Mongabay.co.id

Saat Hati Terpukau Cenderawasih, Sang Burung Surga dari Arfak [dengan: Video]

 

Langkah Seblon Mandacan (18) gesit saat menyusur jalan setapak Pegunungan Arfak yang licin dan basah. Langit masih gelap, sekitar pukul 4 pagi. Saya berjalan perlahan di belakang Seblon. Diperlengkapi dengan senter di kepala, kami menelusuri kabut hutan pegunungan Arfak di ketinggian 1.900 m dpl.

Sungguh perjuangan luar biasa untuk bangun dan menguatkan hati untuk berjalan di pagi itu. Dingin menusuk tulang. Angin pun masih tembus, meski tubuh telah dibungkus jaket dan baju berlapis di dalamnya.

Beberapa kali saya harus memegang pohon atau dahan yang ada di kiri dan kanan agar tidak terpeleset. Setiap langkah kaki harus berpijak tepat di tempat yang tepat.
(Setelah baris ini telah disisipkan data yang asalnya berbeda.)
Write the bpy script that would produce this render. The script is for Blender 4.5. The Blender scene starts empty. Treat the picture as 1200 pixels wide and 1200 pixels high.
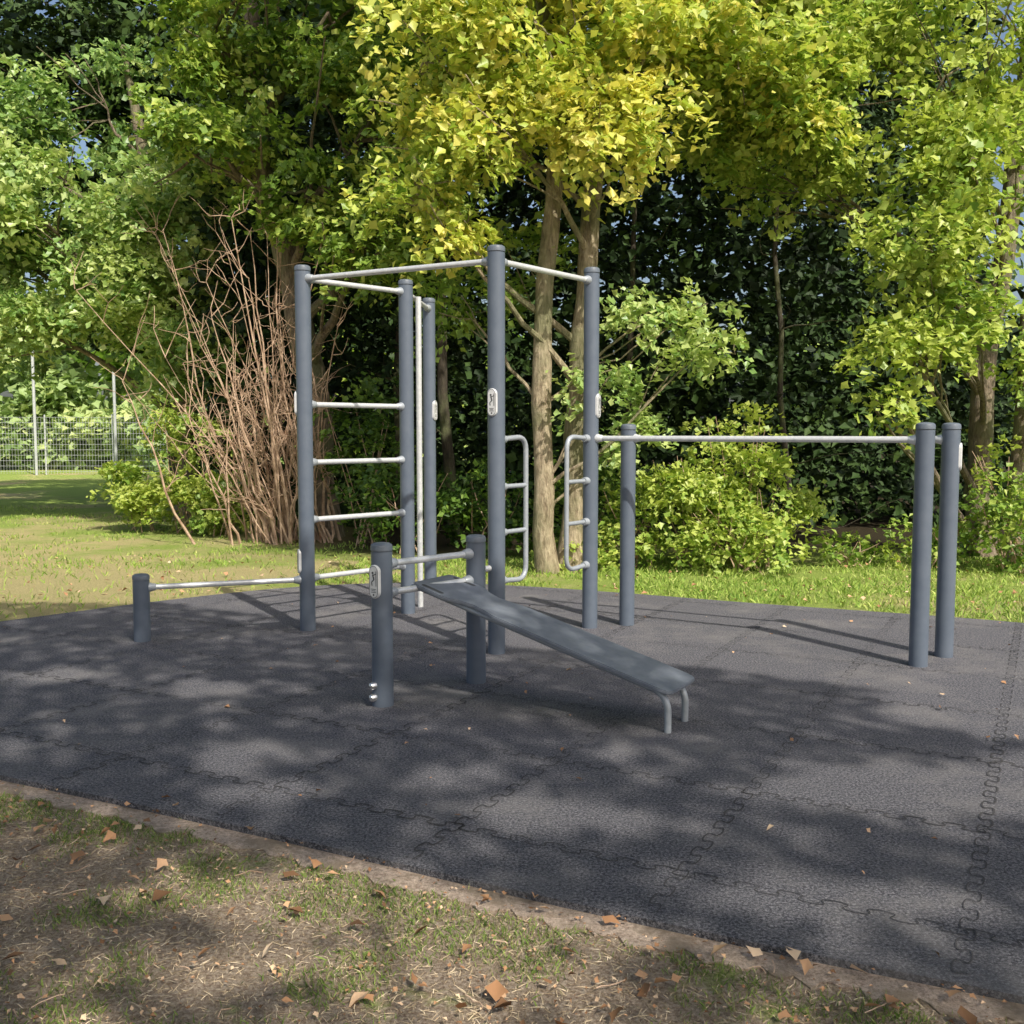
import bpy, math, random, bmesh
import numpy as np
from mathutils import Vector
random.seed(7); rng=np.random.default_rng(11)
S=bpy.context.scene
S.view_settings.view_transform='Standard'; S.view_settings.look='None'; S.view_settings.exposure=0
COL=S.collection
# ------------------------------------------------------------------ helpers
def new_mat(name):
    m=bpy.data.materials.new(name); m.use_nodes=True
    nt=m.node_tree; nt.nodes.clear()
    out=nt.nodes.new('ShaderNodeOutputMaterial'); return m,nt,out
def N(nt,t,**k):
    n=nt.nodes.new(t)
    for a,b in k.items(): setattr(n,a,b)
    return n
def ramp(nt,stops,src=None):
    r=N(nt,'ShaderNodeValToRGB'); cr=r.color_ramp
    while len(cr.elements)<len(stops): cr.elements.new(.5)
    for e,(p,c) in zip(cr.elements,stops):
        e.position=p; e.color=(c[0],c[1],c[2],1) if not isinstance(c,(int,float)) else (c,c,c,1)
    if src is not None: nt.links.new(src,r.inputs[0])
    return r.outputs[0]
def noise(nt,scale,detail=4,rough=.55,vec=None):
    n=N(nt,'ShaderNodeTexNoise'); n.inputs['Scale'].default_value=scale
    n.inputs['Detail'].default_value=detail; n.inputs['Roughness'].default_value=rough
    if vec is not None: nt.links.new(vec,n.inputs['Vector'])
    return n.outputs[0]
def mixc(nt,f,a,b,mode='MIX'):
    m=N(nt,'ShaderNodeMix',data_type='RGBA',blend_type=mode)
    for s,v in ((m.inputs[0],f),(m.inputs[6],a),(m.inputs[7],b)):
        if isinstance(v,(int,float)): s.default_value=v
        elif isinstance(v,tuple): s.default_value=(*v,1)
        else: nt.links.new(v,s)
    return m.outputs[2]
def coords(nt): return N(nt,'ShaderNodeTexCoord').outputs['Object']
def bump(nt,h,strength,dist):
    b=N(nt,'ShaderNodeBump'); b.inputs['Strength'].default_value=strength; b.inputs['Distance'].default_value=dist
    nt.links.new(h,b.inputs['Height']); return b.outputs[0]
def simple_mat(name,c1,c2,scale=20,rough=.5,metal=0,bmp=0,spec=.5):
    m,nt,out=new_mat(name); p=N(nt,'ShaderNodeBsdfPrincipled')
    v=coords(nt); n=noise(nt,scale,5,.6,v)
    nt.links.new(ramp(nt,[(.3,c1),(.72,c2)],n),p.inputs['Base Color'])
    p.inputs['Roughness'].default_value=rough; p.inputs['Metallic'].default_value=metal
    p.inputs['Specular IOR Level'].default_value=spec
    if bmp: nt.links.new(bump(nt,n,.6,bmp),p.inputs['Normal'])
    nt.links.new(p.outputs[0],out.inputs[0]); return m
def leaf_mat(name,cols,trans=.35,rough=.45,spec=.35):
    m,nt,out=new_mat(name)
    a=N(nt,'ShaderNodeAttribute',attribute_name='lv'); 
    c=ramp(nt,[(i/(len(cols)-1),x) for i,x in enumerate(cols)],a.outputs['Fac'])
    p=N(nt,'ShaderNodeBsdfPrincipled'); p.inputs['Roughness'].default_value=rough
    p.inputs['Specular IOR Level'].default_value=spec
    nt.links.new(c,p.inputs['Base Color'])
    if trans<=0:
        nt.links.new(p.outputs[0],out.inputs[0]); return m
    t=N(nt,'ShaderNodeBsdfTranslucent'); mx=N(nt,'ShaderNodeMixShader'); mx.inputs[0].default_value=trans
    nt.links.new(mixc(nt,.5,c,(.95,1.0,.3),'MULTIPLY'),t.inputs[0])
    nt.links.new(p.outputs[0],mx.inputs[1]); nt.links.new(t.outputs[0],mx.inputs[2])
    nt.links.new(mx.outputs[0],out.inputs[0]); return m
def empty(name,loc=(0,0,0)):
    e=bpy.data.objects.new(name,None); e.location=loc; COL.objects.link(e); e.empty_display_size=.2; return e
def mk(name,verts,faces,mat,parent=None,smooth=False):
    me=bpy.data.meshes.new(name); me.from_pydata([tuple(v) for v in verts],[],faces); me.update()
    if smooth: me.polygons.foreach_set('use_smooth',[True]*len(me.polygons))
    o=bpy.data.objects.new(name,me); COL.objects.link(o)
    if mat: me.materials.append(mat)
    if parent: o.parent=parent
    return o
def mk_np(name,verts,nper,mat,lv=None,parent=None,quads=None):
    n=len(verts)//nper; q=np.array(quads); k=q.shape[1]
    f=(q[None]+ (np.arange(n)*nper)[:,None,None]).reshape(-1)
    nf=n*len(q)
    me=bpy.data.meshes.new(name); me.vertices.add(len(verts)); me.vertices.foreach_set('co',verts.astype(np.float32).ravel())
    me.loops.add(nf*k); me.loops.foreach_set('vertex_index',f.astype(np.int32))
    me.polygons.add(nf); me.polygons.foreach_set('loop_start',(np.arange(nf)*k).astype(np.int32))
    me.update(calc_edges=True)
    if lv is not None:
        at=me.attributes.new('lv','FLOAT','POINT'); at.data.foreach_set('value',np.repeat(lv,nper).astype(np.float32))
    me.materials.append(mat)
    o=bpy.data.objects.new(name,me); COL.objects.link(o)
    if parent: o.parent=parent
    return o
class MB:
    def __init__(s): s.v=[]; s.f=[]
    def tube(s,pts,rad,seg=12,caps=True):
        pts=[Vector(p) for p in pts]; n=len(pts)
        if not hasattr(rad,'__len__'): rad=[rad]*n
        base=len(s.v); prev=None
        for i,p in enumerate(pts):
            d=(pts[min(i+1,n-1)]-pts[max(i-1,0)]).normalized()
            if prev is None:
                a=Vector((0,0,1)) if abs(d.z)<.9 else Vector((1,0,0))
                u=d.cross(a).normalized()
            else:
                u=(prev-d*prev.dot(d)).normalized()
            prev=u; w=d.cross(u)
            for k in range(seg):
                t=2*math.pi*k/seg; s.v.append(p+(u*math.cos(t)+w*math.sin(t))*rad[i])
        for i in range(n-1):
            for k in range(seg):
                a=base+i*seg+k; b=base+i*seg+(k+1)%seg
                s.f.append((a,b,b+seg,a+seg))
        if caps:
            s.f.append(tuple(base+k for k in range(seg))[::-1]); s.f.append(tuple(base+(n-1)*seg+k for k in range(seg)))
    def lathe(s,c,prof,seg=32):
        base=len(s.v)
        for r,z in prof:
            for k in range(seg):
                t=2*math.pi*k/seg; s.v.append(Vector((c[0]+r*math.cos(t),c[1]+r*math.sin(t),c[2]+z)))
        for i in range(len(prof)-1):
            for k in range(seg):
                a=base+i*seg+k; b=base+i*seg+(k+1)%seg
                s.f.append((a,b,b+seg,a+seg))
        s.f.append(tuple(base+(len(prof)-1)*seg+k for k in range(seg)))
    def obj(s,name,mat,parent=None,smooth=True,sharp=40):
        o=mk(name,s.v,s.f,mat,parent,False)
        if smooth:
            o.data.polygons.foreach_set('use_smooth',[True]*len(o.data.polygons))
            try: o.data.set_sharp_from_angle(angle=math.radians(sharp))
            except Exception: pass
        return o
def arc_path(pts,r=.06,n=6):
    P=[Vector(p) for p in pts]; out=[P[0]]
    for i in range(1,len(P)-1):
        a=(P[i-1]-P[i]); b=(P[i+1]-P[i]); rr=min(r,a.length*.49,b.length*.49)
        A=P[i]+a.normalized()*rr; B=P[i]+b.normalized()*rr
        for k in range(n+1):
            t=k/n; out.append(A*(1-t)**2+P[i]*2*t*(1-t)+B*t*t)
    out.append(P[-1]); return out
def inpoly(x,y,poly):
    x=np.asarray(x); y=np.asarray(y); c=np.zeros(x.shape,bool); j=len(poly)-1
    for i in range(len(poly)):
        xi,yi=poly[i]; xj,yj=poly[j]
        cond=((yi>y)!=(yj>y))&(x<(xj-xi)*(y-yi)/(yj-yi+1e-12)+xi); c^=cond; j=i
    return c
_w=rng.normal(size=(24,2)); _ph=rng.uniform(0,6.28,24)
def fbm(x,y,sc=1.0):
    s=0
    for i in range(24):
        a=1/(1+.12*i); k=(.6+.22*i)*sc
        d=_w[i]/np.linalg.norm(_w[i]); s=s+a*np.sin(k*(d[0]*x+d[1]*y)+_ph[i]+1.3*np.sin(.7*k*(d[1]*x-d[0]*y)+_ph[-i]))
    return s/3.2
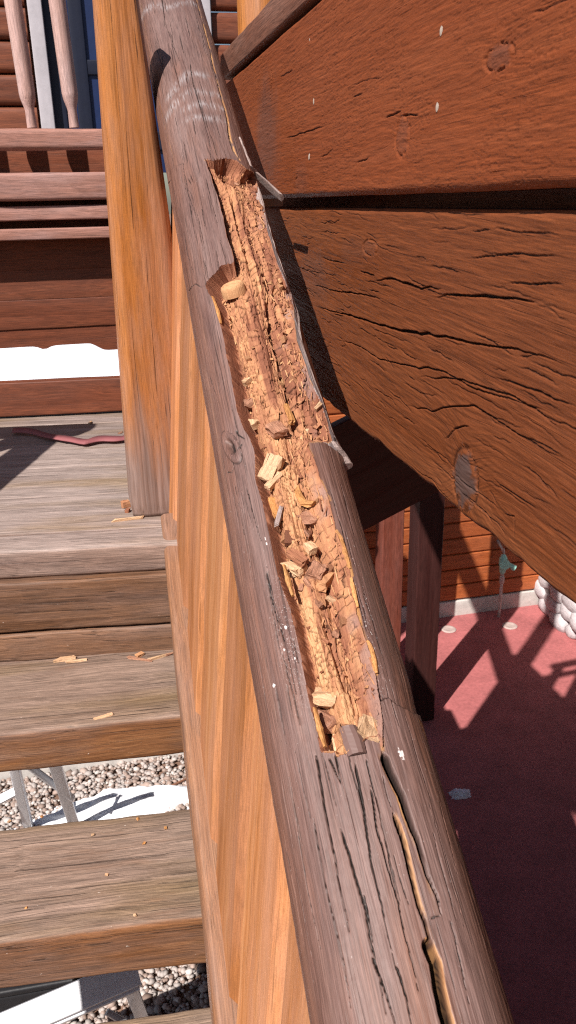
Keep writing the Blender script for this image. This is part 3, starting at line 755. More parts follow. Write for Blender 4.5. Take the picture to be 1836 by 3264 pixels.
    # checks that follow the grain all over
    r = random.Random(5)
    for i in range(330):
        l = r.uniform(.5, 3.2); v = r.uniform(-.11, .085); ln = r.uniform(.02, .13); dv = r.uniform(-.002, .002)
        uv = np.array([(l, v), (l + ln * .5, v + dv), (l + ln, v + dv * 1.6)])
        W_ = slice(np.searchsorted(ls, l - .01), np.searchsorted(ls, l + ln + .01))
        d, t, s = line_dist(U[W_], Vv[W_] + ((fbm(ls[W_] * 70, ls[W_] * 0, 61 + i, 3) - .5) * .002)[:, None], uv, .01)
        k = np.maximum(sstep(0, .3, t) * sstep(1, .7, t), .001); wdt = r.uniform(.0005, .0011)
        g = (1 - sstep(wdt * .4, wdt * .8, d / k)) * (d < .01)
        out[W_] += .0016 * g; crack[W_] = np.maximum(crack[W_], g * .85)
    # knot on the left shoulder
    q = rail_uv((737, 1425)); e = np.hypot((U - q[0]) / .021, (Vv - q[1] + (U - q[0]) * .25) / .0075)
    out = out + .005 * (1 - sstep(.35, .8, e)) - .0022 * np.exp(-((e - 1.1) / .35) ** 2); crack = np.maximum(crack, (1 - sstep(.3, .75, e)) * (.4 + .6 * (n1 > .5)))
    ring = np.exp(-((e - 1.5) / .07) ** 2) * (n2 > .4); crack = np.maximum(crack, ring * .7); out = out + .0008 * ring
    # broken ledge across the right flank: the upper shell stands proud of the lower
    led = UVL([(1213, 2230), (1240, 2222), (1262, 2242), (1290, 2258), (1318, 2275), (1345, 2282), (1372, 2330)])
    d, t, s = line_dist(Uj, Vv, led, .05)
    st_ = np.exp(-(d / .022) ** 2) * (s < 0); sgn = np.where(s < 0, 1, 0)
    out = out + .0026 * st_; crack = np.maximum(crack, np.exp(-(d / .0010) ** 2) * .9 * (n2 > .35))
    q = rail_uv((1340, 2300)); fresh = np.maximum(fresh, .8 * (np.hypot((U - q[0]) / .018, (Vv - q[1]) / .006) < 1) * (n2 > .5))
    # broken stub end on the far right edge
    q = rail_uv((1080, 1440)); e = np.hypot((U - q[0]) / .026, (Vv - q[1]) / .012)
    out = out - .004 * np.exp(-(e * 1.2) ** 2); crack = np.maximum(crack, np.exp(-((e - .9) / .22) ** 2) * (n2 > .45))
    # shell right of the upper hollow is silvered; fresh edges round the hollow
    edge = np.minimum(np.minimum(dl, dr_), db)
    fresh = np.maximum(fresh, np.exp(-(dr_ / .0016) ** 2) * (fbm(U * 45, Vv * 30, 71, 2) > .52) * .9)
    for pts in ([(1073, 1690), (1086, 1710), (1100, 1750), (1112, 1790), (1120, 1830)], [(1174, 2050), (1186, 2070), (1196, 2110), (1201, 2140)], [(1128, 1870), (1138, 1930), (1150, 1985)]):
        d, t, s = line_dist(U, Vv, UVL(pts), .02); fresh = np.maximum(fresh, (1 - sstep(.0022, .0036, d)))
    q0 = rail_uv((860, 620))[0]; q1 = rail_uv((1000, 1400))[0]
    scuff = sstep(.004, .0005, dr_ - .010) * (U < q0 + .02) * (U > q1) * (Vv > 0) * .85
    d, t, s = line_dist(U, Vv, UVL([(560, 330), (620, 290), (660, 310)]), .06)
    for a in ([(535, 370), (600, 285), (690, 300)], [(540, 310), (600, 225), (650, 235)], [(590, 340), (640, 320), (705, 345)], [(450, 60), (540, 15), (620, 10)], [(600, 370), (660, 365), (715, 385)]):
        d, t, s = line_dist(U, Vv, UVL(a), .06); scuff = np.maximum(scuff, .5 * np.exp(-(d / .012) ** 2) * sstep(.30, .62, fbm(U * 60, Vv * 500, 77, 3)))
    for c, a, b_ in (((1280, 2403), .010, .0045), ((905, 2070), .004, .0018), ((890, 2060), .004, .002), ((872, 2185), .006, .003), ((938, 2105), .008, .0025), ((910, 2005), .006, .003), ((1370, 2300), .008, .003), ((845, 1720), .010, .0016), ((1128, 1740), .002, .002), ((1105, 1712), .002, .002)):
        q = rail_uv(c); e = np.hypot((U - q[0]) / a, (Vv - q[1]) / b_) + (fbm(U * 300, Vv * 300, 79, 2) - .5) * 1.2
        white = np.maximum(white, (e < .34) * .85)
    # worn glossy varnish on both shoulders by the middle of the hollow
    gloss = np.zeros(U.shape)
    for c, a, b_ in (((1165, 1880), .075, .014), ((912, 2020), .06, .011), ((1190, 2030), .06, .012)):
        q = rail_uv(c); gloss = np.maximum(gloss, np.exp(-((U - q[0]) / a) ** 2 - ((Vv - q[1]) / b_) ** 2))
    cam_th = -.2
    flank = np.clip(sstep(.030, .085, Vv) + .8 * sstep(-.055, -.10, Vv), 0, 1)
    flank = np.clip(flank * (.55 + .9 * fbm(U * 5, Vv * 30, 91, 3)), 0, 1)
    depth = np.where(ins, depth_in, out)
    rr = R - depth
    P = np.stack([U, -rr * np.sin(TH), rr * np.cos(TH)], -1).reshape(-1, 3)
    gco = np.stack([U, Vv + .0012 * np.sin(U * 11), depth], -1).reshape(-1, 3)
    F = grid_faces(nu, nv)[:, ::-1]
    fin = ins.reshape(-1)[F].sum(1) >= 2
    tone = np.clip(.53 + .62 * (fbm(U * 7, Vv * 40, 95, 4) - .5) + .30 * (cid - .5) + .45 * (fbm(U * 18, Vv * 220, 96, 2) - .5) + .13 * ridge - .16 * sstep(.55, .8, f) - .25 * (1 - wall), 0, 1)
    tone = np.clip(tone - .46 * sstep(.50, .66, fbm(U * 5 + 3, Vv * 75, 196, 3)) * sstep(.2, .3, f) - .10 * sstep(.5, .7, fbm(U * 30, Vv * 30, 197, 3)), .02, 1)
    low = sstep(rail_uv((950, 1500))[0], rail_uv((900, 1250))[0], U); tone = np.clip(tone + .17 * (1 - low), 0, 1)
    pale = UVL([(960, 1900), (985, 2000), (1005, 2080), (1015, 2130)]); d, t, s = line_dist(U, Vv, pale, .03); tone = np.clip(tone + .60 * np.exp(-(d / .0075) ** 2), 0, 1)
    tone = np.clip(tone - .42 * sstep(.0030, .0014, dl) * (.6 + .8 * fbm(U * 30, Vv * 200, 199, 2)), .02, 1)      # left wall's shade put into the tone along the brown shell's cut edge
    rcrack = np.clip(gap * (1 - .3 * small) * .95, 0, 1) * sstep(.05, .3, wall)
    rgray = np.clip(sstep(.80, .97, f) * .55 * sstep(.5, .62, fbm(U * 22, Vv * 50, 98, 3)), 0, 1)
    def take(sel, name, m, parent, attrs, mw):
        idx = np.unique(F[sel]); mp = np.full(len(P), -1); mp[idx] = np.arange(len(idx))
        me = fast_mesh(name, P[idx], mp[F[sel]], True, {k: (dt, a.reshape(len(P), -1)[idx]) for k, (dt, a) in attrs.items()})
        return obj_from(name, me, m, mw, parent)
    shell = take(~fin, 'handrail', M['rail'], railing, {'gco': ('FLOAT_VECTOR', gco), 'crack': ('FLOAT', crack), 'fresh': ('FLOAT', fresh), 'white': ('FLOAT', white), 'scuff': ('FLOAT', scuff), 'gloss': ('FLOAT', gloss), 'flank': ('FLOAT', flank)}, RAIL_MW)
    core = take(fin, 'rotten_core', M['rot'], shell, {'gco': ('FLOAT_VECTOR', gco), 'tone': ('FLOAT', tone), 'crack': ('FLOAT', rcrack), 'gray': ('FLOAT', rgray)}, RAIL_MW)
    def surf(l, v):
        i = min(np.searchsorted(ls, l), nu - 1); j = int(np.argmin(np.abs(th - v / R)))
        return rr[i, j], bool(ins[i, j]), f[i, j], min(dl[i, j], dr_[i, j], db[i, j])
    return shell, core, surf
handrail, core, rail_surf = build_handrail()

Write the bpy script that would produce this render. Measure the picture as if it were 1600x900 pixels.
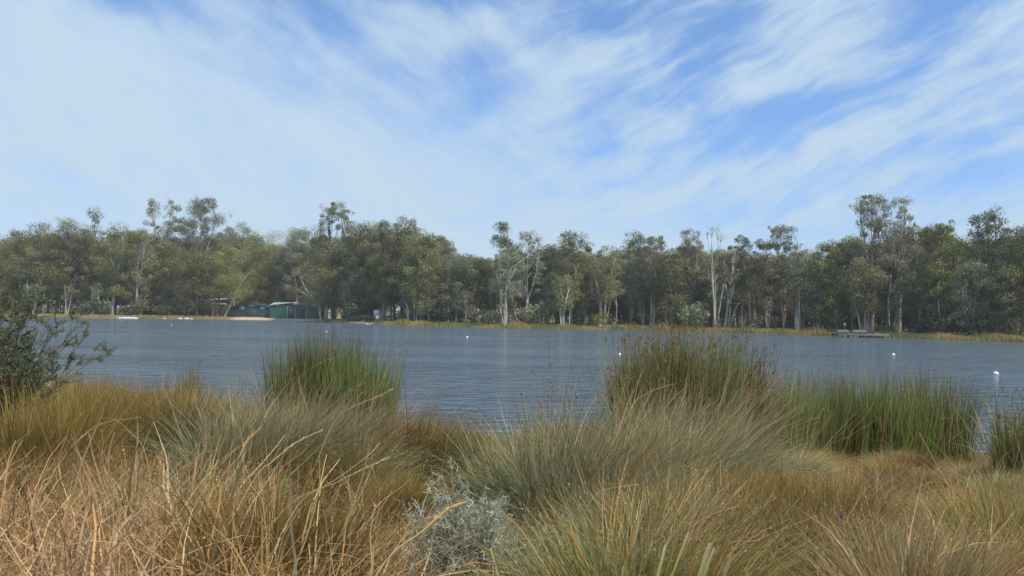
import bpy, math, random
import numpy as np
from mathutils import Vector, Matrix, Euler
R = math.radians
S = bpy.context.scene
COL = S.collection
for o in list(bpy.data.objects):
    bpy.data.objects.remove(o)

# ------------------------------------------------------------------ camera
F = 1280.0                       # focal length in photograph pixels (1600 wide)
cam = bpy.data.cameras.new("camera"); co = bpy.data.objects.new("camera", cam); COL.objects.link(co)
cam.sensor_width = 36.0; cam.lens = F / 1600 * 36.0
cam.clip_start = 0.05; cam.clip_end = 20000
EYE = Vector((0, 0, 3.0))
CR = Matrix.Rotation(R(90 + 1.91), 4, 'X') @ Matrix.Rotation(R(1.09), 4, 'Z')
co.matrix_world = Matrix.Translation(EYE) @ CR
S.camera = co
CR3 = CR.to_3x3()

# ------------------------------------------------------------------ sun, sky, exposure
SUN_EL, SUN_AZ = 56.0, 124.0      # azimuth clockwise from the view direction (+Y)
sl = bpy.data.lights.new("sun", 'SUN'); so = bpy.data.objects.new("sun", sl); COL.objects.link(so)
sl.energy = 4.2; sl.angle = R(0.9); sl.color = (1.0, 0.95, 0.87)
sd = Vector((math.sin(R(SUN_AZ)) * math.cos(R(SUN_EL)), math.cos(R(SUN_AZ)) * math.cos(R(SUN_EL)), math.sin(R(SUN_EL))))
so.rotation_euler = sd.to_track_quat('Z', 'Y').to_euler()
S.view_settings.view_transform = 'Standard'; S.view_settings.look = 'None'
S.view_settings.exposure = 0.18; S.view_settings.gamma = 1.0
S.cycles.max_bounces = 6; S.cycles.diffuse_bounces = 3; S.cycles.glossy_bounces = 3
S.cycles.transmission_bounces = 3; S.cycles.volume_bounces = 1
S.cycles.caustics_reflective = False; S.cycles.caustics_refractive = False
S.cycles.use_denoising = True; S.cycles.denoising_prefilter = 'ACCURATE'
S.cycles.sample_clamp_indirect = 4; S.cycles.sample_clamp_direct = 3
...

Hujan dari sore hingga malam hari sebelumnya membuat perjalanan ini lebih menantang.

Tujuan perjalanan ini adalah untuk berjumpa dengan superb bird of paradise  (Lophorina superba) atau nyet dalam bahasa lokalnya. Burung endemik pegunungan Papua. Ia masih tergolong famili cenderawasih dan hanya dapat dijumpai pagi hari beberapa saat setelah matahari bersinar. Bagi siapa yang mau melihatnya, sudah harus berada di lokasi tempatnya bermain, sebelum burung itu datang.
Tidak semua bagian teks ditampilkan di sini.